Я начал встречу с подробного вступительного сообщения. Большую часть дня не было особых причин для беспокойства. На самом деле казалось, что ситуация стихает, когда внезапно около 19:00 нашего времени (или 2 часов ночи по московскому времени) Советы решили сначала поддержать, а затем настоять на введении совместных советско-американских вооруженных сил на Ближний Восток. Я сказал, что, на мой взгляд, присоединение к Советскому Союзу было бы для нас «лохотроном» с разрушительными последствиями для наших отношений на Ближнем Востоке, в Китае и Европе – все они опасаются, по разным причинам, американо-советского кондоминиума. Было три возможности: 1) Советы планировали этот шаг с самого начала и пригласили меня в Москву, чтобы выиграть для него время; 2) они приняли это решение, поскольку последствия арабского поражения стали до всех доходить; или же 3) они посчитали себя обманутыми Израилем и нами, когда израильтяне двинулись на удушение Третьей армии после прекращения огня. Я думал, что вероятная мотивация была комбинацией 2-го и 3-го пунктов.
Это было подготовкой к одному из самых содержательных обсуждений, в которых я участвовал, находясь на государственной службе. Участники взвешивали советские действия, мотивы и намерения. Ночью возникло общее мнение, что Кремль стоит на пороге серьезного решения. Мы ожидали, что воздушный лифт начнет работу на рассвете в Восточной Европе, примерно через два часа. В 23:00 я прервал встречу, чтобы встретиться с Диницем в опустевшем вестибюле западного крыла Белого дома. Я повторил ему, что мы сразу же отвергнем советское предложение; осталось только определить тактику. Нам все еще не терпелось услышать мнение Израиля по этому поводу.

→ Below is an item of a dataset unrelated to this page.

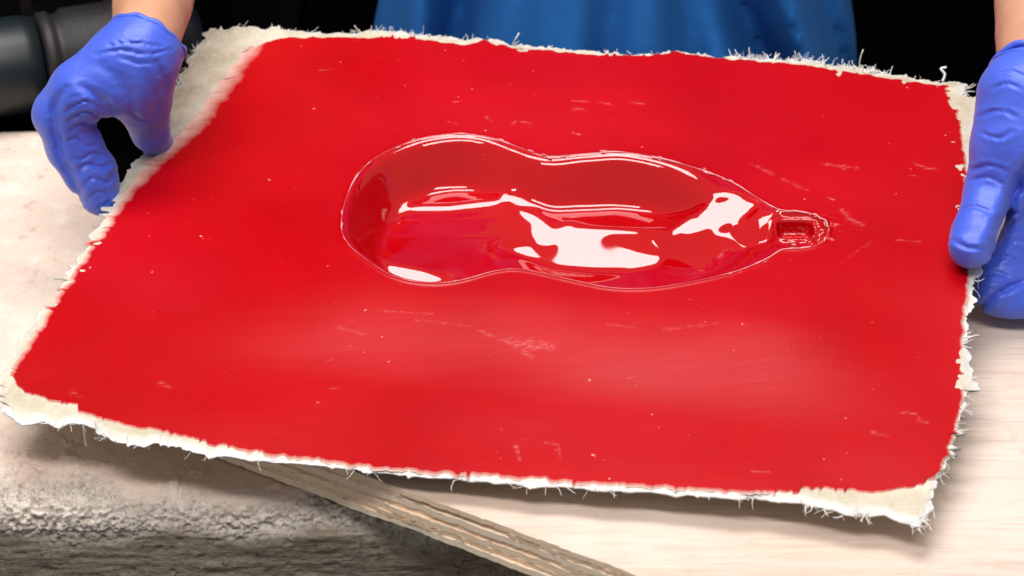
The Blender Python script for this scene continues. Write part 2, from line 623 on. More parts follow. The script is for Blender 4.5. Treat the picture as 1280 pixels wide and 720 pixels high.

Когда я вернулся в ситуационную комнату, согласие было быстро достигнуто, чтобы проверить, можем ли мы замедлить график Советов путем втягивания их в переговоры. Это предполагало идею об американском ответе, примирительном по тону, но твердом по существу. Также был консенсус в отношении того, что это не окажет никакого влияния, если мы не подкрепим его некоторыми заметными действиями, которые передавали бы нашу решимость сопротивляться односторонним действиям. В идеале наша ответная реакция должна быть отмечена в Москве до того, как туда поступит наш письменный ответ. Поэтому мы прервали подготовку ответа Брежневу для обсуждения различных мер готовности.
Американские силы обычно находятся в различных состояниях боеготовности, называемых СБГВС (что означает «Степень боевой готовности вооруженных сил»), в порядке убывания от СБГВС I до СБГВС V. СБГВС I – это война. СБГВС II – это состояние, при котором нападение неминуемо. СБГВС III повышает боеготовность без определения того, что существует вероятность войны; на практике это высшая степень готовности применительно к условиям мирного времени. Большая часть наших вооруженных сил обычно находилась в состоянии СБГВС IV или V, за исключением тех, что находились в Тихом океане, где, как в наследие войны во Вьетнаме, в 1973 году они постоянно находились в СБГВС III. Стратегическое воздушное командование обычно присутствовало при СБГВС IV.
Мы все согласились с тем, что любое повышение готовности должно быть направлено по крайней мере на уровень СБГВС III, прежде чем Советы это заметят. Даже в этом случае они могут и не осознавать важность изменения достаточно быстро, чтобы повлиять на их дипломатию. Мы договорились обсудить дополнительные мероприятия в рамках системы тревог, не предусмотренные в СБГВС III. Тем временем адмирал Мурер – в 23:41 – отдал приказ всем военным командованиям повысить готовность до уровня СБГВС III.
В 23:25 Диниц привез предложение Израиля о том, как поступить с советской инициативой. Фактически он предлагал вариант предложения Израиля о разъединении 1971 года: израильские силы должны были отойти к восточному берегу Суэцкого канала, египетские войска отошли на западный берег в результате территориального обмена; затем с каждой стороны канала будет создана демилитаризованная полоса шириной десять километров. Это был невозможный план. Садат счел бы оскорблением предложение покинуть египетскую территорию. Он также не мог закончить войну, отойдя на десять километров от того места, где он ее начал. И было слишком сложно вовремя провести переговоры, чтобы предотвратить советскую интервенцию, если она действительно была неизбежной. Это могло бы даже ускорить этот шаг, если бы Садат был достаточно рассержен этим, чтобы настаивать на участии великих держав. Я сказал Диницу, что устрою обсуждение этого предложения со своими коллегами, но что знаю, что оно не сработает. В конце концов, мы были слишком озабочены предотвращением советского шага, чтобы взяться за израильский план.